Your instructions | From the opening line of the records through the line bearing "sc.cycles.transparent_max_bounces = 8", set down every line exactly.

Record extracts |
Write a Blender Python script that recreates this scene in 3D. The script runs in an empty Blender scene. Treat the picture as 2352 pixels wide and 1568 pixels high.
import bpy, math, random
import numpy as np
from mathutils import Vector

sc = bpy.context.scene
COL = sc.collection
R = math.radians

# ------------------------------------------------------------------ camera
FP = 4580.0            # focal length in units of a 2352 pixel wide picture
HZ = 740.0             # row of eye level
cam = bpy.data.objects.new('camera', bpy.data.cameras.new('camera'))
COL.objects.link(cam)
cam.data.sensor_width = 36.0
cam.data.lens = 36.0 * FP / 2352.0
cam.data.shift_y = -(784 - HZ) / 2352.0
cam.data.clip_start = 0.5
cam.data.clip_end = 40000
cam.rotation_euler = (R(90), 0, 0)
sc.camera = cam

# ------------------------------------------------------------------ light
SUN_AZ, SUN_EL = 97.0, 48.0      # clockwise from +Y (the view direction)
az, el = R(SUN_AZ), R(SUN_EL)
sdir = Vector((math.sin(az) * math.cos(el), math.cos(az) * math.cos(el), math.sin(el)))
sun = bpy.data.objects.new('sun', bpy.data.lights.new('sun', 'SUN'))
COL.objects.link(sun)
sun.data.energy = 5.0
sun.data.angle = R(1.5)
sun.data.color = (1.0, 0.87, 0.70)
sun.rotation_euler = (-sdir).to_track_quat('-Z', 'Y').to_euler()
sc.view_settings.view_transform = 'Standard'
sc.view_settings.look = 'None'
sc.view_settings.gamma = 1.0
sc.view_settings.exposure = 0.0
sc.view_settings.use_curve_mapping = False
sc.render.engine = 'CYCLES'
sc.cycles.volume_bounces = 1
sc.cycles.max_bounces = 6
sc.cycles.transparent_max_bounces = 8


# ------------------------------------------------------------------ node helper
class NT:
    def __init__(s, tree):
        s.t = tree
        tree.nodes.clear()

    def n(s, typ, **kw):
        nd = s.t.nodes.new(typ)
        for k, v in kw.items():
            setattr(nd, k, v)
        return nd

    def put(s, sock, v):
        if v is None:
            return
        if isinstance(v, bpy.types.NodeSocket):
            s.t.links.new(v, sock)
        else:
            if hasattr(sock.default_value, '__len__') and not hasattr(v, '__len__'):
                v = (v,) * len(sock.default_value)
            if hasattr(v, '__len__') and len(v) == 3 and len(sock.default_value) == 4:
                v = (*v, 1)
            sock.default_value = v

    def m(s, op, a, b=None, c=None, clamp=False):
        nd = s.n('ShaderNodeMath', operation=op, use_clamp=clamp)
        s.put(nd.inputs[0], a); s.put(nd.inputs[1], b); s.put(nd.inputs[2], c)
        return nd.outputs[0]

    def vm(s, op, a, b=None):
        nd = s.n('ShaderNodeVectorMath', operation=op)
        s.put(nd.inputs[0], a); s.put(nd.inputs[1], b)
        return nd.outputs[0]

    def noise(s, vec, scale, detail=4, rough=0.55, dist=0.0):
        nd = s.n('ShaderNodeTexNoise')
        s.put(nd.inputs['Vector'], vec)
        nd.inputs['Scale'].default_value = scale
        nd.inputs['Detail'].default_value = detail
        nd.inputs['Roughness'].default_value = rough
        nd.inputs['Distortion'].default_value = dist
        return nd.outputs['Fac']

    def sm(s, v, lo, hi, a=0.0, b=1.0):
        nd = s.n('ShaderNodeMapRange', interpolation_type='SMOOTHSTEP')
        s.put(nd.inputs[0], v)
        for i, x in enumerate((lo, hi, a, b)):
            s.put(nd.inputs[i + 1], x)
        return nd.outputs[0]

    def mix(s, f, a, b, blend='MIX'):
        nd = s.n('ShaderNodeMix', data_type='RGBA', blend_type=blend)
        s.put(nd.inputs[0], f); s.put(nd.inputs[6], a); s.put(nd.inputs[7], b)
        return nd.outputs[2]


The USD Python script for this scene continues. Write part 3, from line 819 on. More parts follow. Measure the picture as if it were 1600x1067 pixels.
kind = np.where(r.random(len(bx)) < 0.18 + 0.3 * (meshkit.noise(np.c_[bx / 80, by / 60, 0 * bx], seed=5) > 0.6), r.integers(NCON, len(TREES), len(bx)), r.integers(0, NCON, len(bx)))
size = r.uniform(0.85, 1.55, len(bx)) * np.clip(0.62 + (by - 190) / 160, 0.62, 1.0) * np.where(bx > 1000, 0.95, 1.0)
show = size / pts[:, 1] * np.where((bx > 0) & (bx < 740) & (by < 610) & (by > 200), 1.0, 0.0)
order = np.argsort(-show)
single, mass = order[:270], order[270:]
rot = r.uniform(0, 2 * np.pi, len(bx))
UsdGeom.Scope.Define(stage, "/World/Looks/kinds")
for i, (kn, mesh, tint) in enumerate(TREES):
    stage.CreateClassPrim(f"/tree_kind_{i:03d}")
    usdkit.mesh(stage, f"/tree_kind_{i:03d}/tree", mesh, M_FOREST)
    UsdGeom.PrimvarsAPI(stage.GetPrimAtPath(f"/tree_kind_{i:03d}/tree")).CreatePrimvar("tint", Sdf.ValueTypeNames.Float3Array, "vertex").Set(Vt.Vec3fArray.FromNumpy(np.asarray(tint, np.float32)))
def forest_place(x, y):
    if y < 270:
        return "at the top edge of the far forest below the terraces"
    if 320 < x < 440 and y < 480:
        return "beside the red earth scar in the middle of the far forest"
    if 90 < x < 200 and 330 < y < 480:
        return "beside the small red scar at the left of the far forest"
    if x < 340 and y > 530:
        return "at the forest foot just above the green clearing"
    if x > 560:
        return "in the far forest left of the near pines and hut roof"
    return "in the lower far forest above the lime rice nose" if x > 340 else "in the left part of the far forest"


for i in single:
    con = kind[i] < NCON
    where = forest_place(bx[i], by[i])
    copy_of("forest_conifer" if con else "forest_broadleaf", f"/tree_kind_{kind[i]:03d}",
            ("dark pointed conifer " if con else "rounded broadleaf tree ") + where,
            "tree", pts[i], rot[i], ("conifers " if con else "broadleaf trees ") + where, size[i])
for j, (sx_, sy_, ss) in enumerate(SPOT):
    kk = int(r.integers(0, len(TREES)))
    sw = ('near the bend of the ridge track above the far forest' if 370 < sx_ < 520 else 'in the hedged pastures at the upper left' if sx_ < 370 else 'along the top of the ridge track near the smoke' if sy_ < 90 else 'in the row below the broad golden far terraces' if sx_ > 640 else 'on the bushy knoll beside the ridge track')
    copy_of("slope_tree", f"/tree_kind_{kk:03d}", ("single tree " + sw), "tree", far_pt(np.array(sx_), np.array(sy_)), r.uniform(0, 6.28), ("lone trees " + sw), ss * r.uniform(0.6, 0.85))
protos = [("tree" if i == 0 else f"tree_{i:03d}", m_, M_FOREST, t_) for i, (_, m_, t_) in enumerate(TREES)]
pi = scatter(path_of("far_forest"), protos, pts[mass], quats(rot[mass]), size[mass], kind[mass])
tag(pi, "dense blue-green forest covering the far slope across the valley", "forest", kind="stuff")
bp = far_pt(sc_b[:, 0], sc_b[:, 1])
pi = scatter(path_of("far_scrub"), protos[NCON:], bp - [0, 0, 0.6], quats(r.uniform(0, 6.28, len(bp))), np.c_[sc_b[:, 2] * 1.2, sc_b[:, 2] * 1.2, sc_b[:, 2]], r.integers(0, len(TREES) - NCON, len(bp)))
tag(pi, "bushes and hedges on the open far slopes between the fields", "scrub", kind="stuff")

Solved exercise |
Write a Blender Python script that recreates this scene in 3D. The script runs in an empty Blender scene. Treat the picture as 2352 pixels wide and 1568 pixels high.
import bpy, math, random
import numpy as np
from mathutils import Vector

sc = bpy.context.scene
COL = sc.collection
R = math.radians

# ------------------------------------------------------------------ camera
FP = 4580.0            # focal length in units of a 2352 pixel wide picture
HZ = 740.0             # row of eye level
cam = bpy.data.objects.new('camera', bpy.data.cameras.new('camera'))
COL.objects.link(cam)
cam.data.sensor_width = 36.0
cam.data.lens = 36.0 * FP / 2352.0
cam.data.shift_y = -(784 - HZ) / 2352.0
cam.data.clip_start = 0.5
cam.data.clip_end = 40000
cam.rotation_euler = (R(90), 0, 0)
sc.camera = cam

# ------------------------------------------------------------------ light
SUN_AZ, SUN_EL = 97.0, 48.0      # clockwise from +Y (the view direction)
az, el = R(SUN_AZ), R(SUN_EL)
sdir = Vector((math.sin(az) * math.cos(el), math.cos(az) * math.cos(el), math.sin(el)))
sun = bpy.data.objects.new('sun', bpy.data.lights.new('sun', 'SUN'))
COL.objects.link(sun)
sun.data.energy = 5.0
sun.data.angle = R(1.5)
sun.data.color = (1.0, 0.87, 0.70)
sun.rotation_euler = (-sdir).to_track_quat('-Z', 'Y').to_euler()
sc.view_settings.view_transform = 'Standard'
sc.view_settings.look = 'None'
sc.view_settings.gamma = 1.0
sc.view_settings.exposure = 0.0
sc.view_settings.use_curve_mapping = False
sc.render.engine = 'CYCLES'
sc.cycles.volume_bounces = 1
sc.cycles.max_bounces = 6
sc.cycles.transparent_max_bounces = 8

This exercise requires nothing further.